Life After Soccer is a blog series featuring former professional and national team players from around the world, talking about taking the next step in life after their playing careers are over.
Life After Soccer By Christie Welsh
You can take the player out of the game, but you can’t take the game out of the player.
Soccer has always been the center of my life. I used to walk around thinking I would play forever or at least into my late 30s. I couldn’t imagine not being part of a team, getting up every day and going to practice. What could possibly be better? Whenever I was asked what I would do after soccer I was always stumped. I couldn’t see beyond my career. I knew nothing else and didn’t want to. I feared the day I wouldn’t be able to play anymore. The idea seemed foreign to me.
I felt it creeping up slowly over the past few years. My first step becoming slower, my body not recovering as fast, and then there was the back pain. Sometimes the sight of a turf field made me cringe. Some days I couldn’t get out of bed without rolling off and pushing myself up. For years I was able to play and get through it, but for some reason this past offseason was different. I have spondylosis and spondylolisthesis, which makes my spine look like a mess, and even the simplest action like a sneeze causes me pain. I have good days and I have bad days, with no rhyme or reason, but that seems to be the case with most people who have this.
In any case, over the past few years I knew an eventual retirement was coming. I just wasn’t sure when. 2009 was both an exciting and disappointing year for me. Six years of waiting and hoping for a professional league to return to the U.S. was finally here. For the first time in my life though, mentally I wasn’t there. Physically, I did everything I could and gave it my all, but at the highest levels you need both your mind and body on the same page.
I went into the 2010 WPS season with the mindset to enjoy every second and make the most of it. I had the most positive attitude I have ever had as a soccer player. I was hell bent on having a good year and making up for the one I had squandered. And despite a rocky season with the Freedom, I was as happy as ever. I think about all the ‘what ifs’ throughout my career… what if I had made an Olympic Team I so desperately thought I deserved? What if the WUSA had continued during the prime of my career? But the ‘what ifs’ mean nothing, and I wouldn’t be the person I am without the course I took. Ask US National Team player Lori Lindsey what it’s like to have it all taken away, to have to wake up at 4 a.m. to train clients at a gym and then drive 45 minutes every day to practice for a W-League team that doesn’t pay you a cent; to take 12-hour bus rides to Ottawa, Atlanta, and who knows where else to keep your career going because you LOVE it. Not because you get a fat pay check. Those were, to be honest, some of the best times of my life. And I can’t tell you how proud I am of my best friend for making her way back to the top. The future of women’s soccer in this country scares me. Where is the passion and drive to play for the love of the game and not for other means?
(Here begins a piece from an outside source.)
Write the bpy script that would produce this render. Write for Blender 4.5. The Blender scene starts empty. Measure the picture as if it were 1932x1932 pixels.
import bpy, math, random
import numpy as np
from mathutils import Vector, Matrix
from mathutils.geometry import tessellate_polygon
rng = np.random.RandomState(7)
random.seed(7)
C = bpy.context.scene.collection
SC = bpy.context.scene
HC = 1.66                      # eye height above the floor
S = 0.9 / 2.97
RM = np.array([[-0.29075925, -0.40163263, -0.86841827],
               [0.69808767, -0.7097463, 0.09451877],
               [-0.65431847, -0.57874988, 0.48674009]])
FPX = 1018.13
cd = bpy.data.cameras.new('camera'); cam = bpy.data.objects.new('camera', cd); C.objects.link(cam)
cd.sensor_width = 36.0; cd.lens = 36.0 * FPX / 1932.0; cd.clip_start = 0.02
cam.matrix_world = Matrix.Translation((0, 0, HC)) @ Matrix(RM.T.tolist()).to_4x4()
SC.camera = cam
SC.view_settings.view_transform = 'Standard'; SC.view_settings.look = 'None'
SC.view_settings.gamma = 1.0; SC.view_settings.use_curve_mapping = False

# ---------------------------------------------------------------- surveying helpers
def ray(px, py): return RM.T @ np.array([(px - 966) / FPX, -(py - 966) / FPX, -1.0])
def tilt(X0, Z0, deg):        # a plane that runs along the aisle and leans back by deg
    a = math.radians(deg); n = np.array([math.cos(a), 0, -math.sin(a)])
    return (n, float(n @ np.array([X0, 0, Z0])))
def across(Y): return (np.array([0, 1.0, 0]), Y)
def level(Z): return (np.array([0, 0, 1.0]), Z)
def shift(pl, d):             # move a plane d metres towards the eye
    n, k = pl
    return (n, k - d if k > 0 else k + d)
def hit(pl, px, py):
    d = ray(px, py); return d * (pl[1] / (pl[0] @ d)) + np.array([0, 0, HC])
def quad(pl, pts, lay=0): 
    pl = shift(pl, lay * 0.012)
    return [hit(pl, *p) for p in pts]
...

I recently read a blog by Chioma Igwe, and it was so much of how I thought just a few years ago. But after reading it, I thought about how so much has changed for me. I still wonder if I will ever love doing something the way I love playing soccer. I don’t think it’s possible. Then I think about how lucky I am to have found something I am so passionate about. Some people search their lives for it. Before you feel a sense of sadness reading any of this, let me just tell you to stop right there. I’ve accomplished so much and not even for a second can I let myself feel sad. I’ve played 39 times for my country. I’ve traveled to over 14 different countries. I’ve been a part of three National Team residencies and been an alternate for an Olympic Team. I’ve played and lived overseas in France and Sweden and have had an incredible eight-year relationship with Nike. And let’s not forget four unbelievable years playing for The Pennsylvania State University and an amazing college education I received there. Not to mention the invaluable friendships I have made along the way, which to me are the most important of anything I have received. I’m lucky and I know it.
What’s next? Who knows? But I can tell you this. It’s time for me to give back. It’s time for me to pay it forward for all the unbelievable opportunities soccer has given me. And to thank all the amazing coaches, family, friends and fans (all two of you) I have who have supported me throughout my entire career. I know I will always be involved with soccer on some level. It’s given me too much for me to give up on it.
I am currently coaching club soccer in the Washington D.C. area and hope to pursue collegiate coaching in the near future. There are other things in life I have been exploring, and to be honest, I am really enjoying myself. It’s funny how your mind works, and many days I have to tell myself it’s OK I didn’t kill myself working out. With coaching, I still feel a part of the game, and with so many friends still playing, I make every effort to watch them play and hope to attend WPS games this summer. What I’ve come to realize is although I am not out there every day playing, soccer is still a huge part of me. It has just taken on a new form and it still makes me happy. I don’t know if any moment will ever feel as great as some of those game winning goals or championships I’ve been a part of but I can tell you that seeing the joy on a kids face you’ve worked with when they finally get what you’ve been trying to teach them comes pretty darn close.
Christie Welsh played for the U.S. Women’s National Team, and in her first full season with the team in 2000, she scored 11 goals in 15 games. A MAC Hermann trophy winner as a junior at Penn State, Welsh later went on to play in both WUSA and WPS. She also played overseas in France and Sweden.